-- Start of Data --

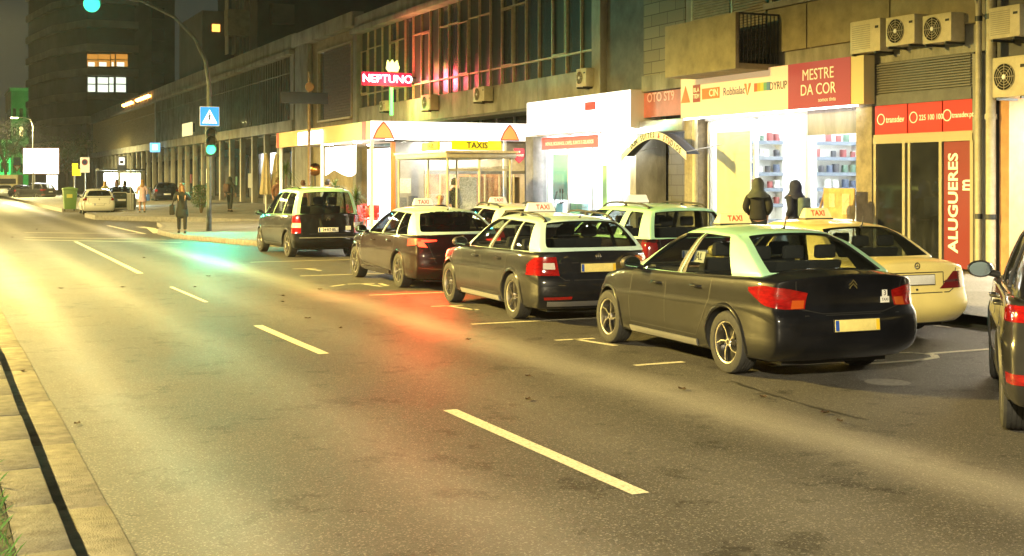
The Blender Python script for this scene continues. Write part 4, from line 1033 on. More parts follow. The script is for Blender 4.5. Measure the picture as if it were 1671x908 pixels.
DACIA = variant(OCTAVIA, W=1.72, H=1.56, wb=2.63, ro=.78, fo=.80, r=.315, wheel='five', paint=M_DARKRED, roofpaint=M_GREEN,
    belt=[(-.8, 1.03), (0, 1.02), (1.2, 1.0), (2.4, .98), (3.4, .85)],
    shoulder=[(-.8, 1.01), (0, 1.01), (1.2, .99), (2.4, .96), (2.9, .9), (3.43, .74)],
    top=[(-.8, 1.03), (0, 1.02), (1.2, 1.0), (2.4, 1.02), (2.9, .95), (3.43, .78)],
    rear=[(.2, .12), (.28, .04), (.4, .0), (.6, .0), (.66, .04), (.9, .05), (1.03, .08)], plan=[(0, .96), (.25, .99), (.6, 1.), (1.3, 1.0), (3.0, 1.0), (3.6, .96), (4.0, .88), (4.21, .78)],
    cab=dict(yF=(2.45, 1.50), yR=(-.70, -.47), roof=[(-.6, 1.50), (0, 1.54), (.8, 1.56), (1.4, 1.545), (1.7, 1.5)], wb=.79, wt=.62, lines=[(.13, .31), (.385, .62), (.66, .92)], pillars=[], uw=.90, q=(.05, .86), rq=(.04, .90), crR=.09),
    tails=[dict(lo=[(80, .72), (15, .72)], hi=[(80, 1.0), (25, 1.02)], m=M_REDDK, x0=.55, y0=-.4)], plate=dict(z=.78, m=M_PLATE_W), badge=('ring', .92), rails=(-.2, 1.35),
    rearlines=[[(-.6, 1.0), (-.58, .6), (.58, .6), (.6, 1.0)]], rearpatches=[], sign=dict(y=1.15, m=M_SIGNLITW, t='', w=.85), antenna=None, sill=M_DARKRED)
HATCH = variant(COROLLA, W=1.76, H=1.46, wb=2.55, ro=.78, fo=.82, r=.31, paint=M_WHITE, roofpaint=M_WHITE, wheel='five',
    belt=[(-.8, 1.0), (0, .98), (1.2, .95), (2.2, .94), (3.3, .80)], shoulder=[(-.8, .97), (0, .97), (1.2, .94), (2.2, .92), (2.85, .84), (3.37, .68)], top=[(-.8, 1.0), (0, .99), (1.2, .96), (2.1, .99), (2.7, .93), (3.37, .72)],
    plan=[(0, .93), (.25, .98), (.6, 1.), (1.3, 1.0), (2.9, 1.0), (3.5, .96), (3.9, .88), (4.15, .78)],
    cab=dict(yF=(2.2, 1.2), yR=(-.72, -.40), roof=[(-.5, 1.38), (0, 1.43), (.7, 1.46), (1.2, 1.44), (1.4, 1.4)], lines=[(.16, .52), (.53, .92)], pillars=[(.5, .55)], wb=.80, wt=.60, uw=.86, rq=(.12, .92)),
    tails=[dict(lo=[(80, .76), (22, .80)], hi=[(80, .90), (30, .95)], m=M_RED, x0=.5, y0=-.3)], plate=dict(z=.58, m=M_PLATE_W), badge=('ring', .86), sill=M_WHITE, arch=M_WHITE, belttrim=M_BLACKPL,
    rearlines=[[(-.6, .95), (-.55, .62), (.55, .62), (.6, .95)]], antenna=(-.2, .08, 0))
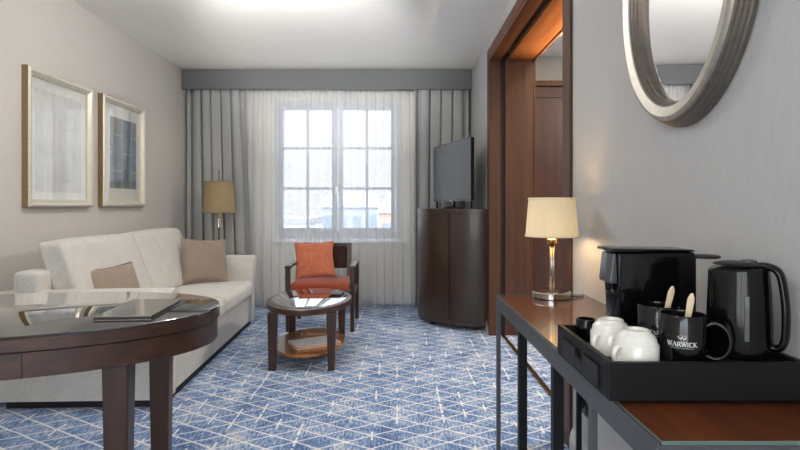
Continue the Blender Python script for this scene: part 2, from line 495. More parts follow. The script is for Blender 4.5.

-- End of Data --

- [Requirement]
Quote the preceding listing precisely and completely, omitting its images.

- [Task solution]
The Blender Python script for this scene continues. Write part 4, from line 1033 on. More parts follow. The script is for Blender 4.5. Measure the picture as if it were 1671x908 pixels.
DACIA = variant(OCTAVIA, W=1.72, H=1.56, wb=2.63, ro=.78, fo=.80, r=.315, wheel='five', paint=M_DARKRED, roofpaint=M_GREEN,
    belt=[(-.8, 1.03), (0, 1.02), (1.2, 1.0), (2.4, .98), (3.4, .85)],
    shoulder=[(-.8, 1.01), (0, 1.01), (1.2, .99), (2.4, .96), (2.9, .9), (3.43, .74)],
    top=[(-.8, 1.03), (0, 1.02), (1.2, 1.0), (2.4, 1.02), (2.9, .95), (3.43, .78)],
    rear=[(.2, .12), (.28, .04), (.4, .0), (.6, .0), (.66, .04), (.9, .05), (1.03, .08)], plan=[(0, .96), (.25, .99), (.6, 1.), (1.3, 1.0), (3.0, 1.0), (3.6, .96), (4.0, .88), (4.21, .78)],
    cab=dict(yF=(2.45, 1.50), yR=(-.70, -.47), roof=[(-.6, 1.50), (0, 1.54), (.8, 1.56), (1.4, 1.545), (1.7, 1.5)], wb=.79, wt=.62, lines=[(.13, .31), (.385, .62), (.66, .92)], pillars=[], uw=.90, q=(.05, .86), rq=(.04, .90), crR=.09),
    tails=[dict(lo=[(80, .72), (15, .72)], hi=[(80, 1.0), (25, 1.02)], m=M_REDDK, x0=.55, y0=-.4)], plate=dict(z=.78, m=M_PLATE_W), badge=('ring', .92), rails=(-.2, 1.35),
    rearlines=[[(-.6, 1.0), (-.58, .6), (.58, .6), (.6, 1.0)]], rearpatches=[], sign=dict(y=1.15, m=M_SIGNLITW, t='', w=.85), antenna=None, sill=M_DARKRED)
HATCH = variant(COROLLA, W=1.76, H=1.46, wb=2.55, ro=.78, fo=.82, r=.31, paint=M_WHITE, roofpaint=M_WHITE, wheel='five',
    belt=[(-.8, 1.0), (0, .98), (1.2, .95), (2.2, .94), (3.3, .80)], shoulder=[(-.8, .97), (0, .97), (1.2, .94), (2.2, .92), (2.85, .84), (3.37, .68)], top=[(-.8, 1.0), (0, .99), (1.2, .96), (2.1, .99), (2.7, .93), (3.37, .72)],
    plan=[(0, .93), (.25, .98), (.6, 1.), (1.3, 1.0), (2.9, 1.0), (3.5, .96), (3.9, .88), (4.15, .78)],
    cab=dict(yF=(2.2, 1.2), yR=(-.72, -.40), roof=[(-.5, 1.38), (0, 1.43), (.7, 1.46), (1.2, 1.44), (1.4, 1.4)], lines=[(.16, .52), (.53, .92)], pillars=[(.5, .55)], wb=.80, wt=.60, uw=.86, rq=(.12, .92)),
    tails=[dict(lo=[(80, .76), (22, .80)], hi=[(80, .90), (30, .95)], m=M_RED, x0=.5, y0=-.3)], plate=dict(z=.58, m=M_PLATE_W), badge=('ring', .86), sill=M_WHITE, arch=M_WHITE, belttrim=M_BLACKPL,
    rearlines=[[(-.6, .95), (-.55, .62), (.55, .62), (.6, .95)]], antenna=(-.2, .08, 0))
Continue the Blender Python script for this scene: part 2, from line 495. More parts follow. The script is for Blender 4.5.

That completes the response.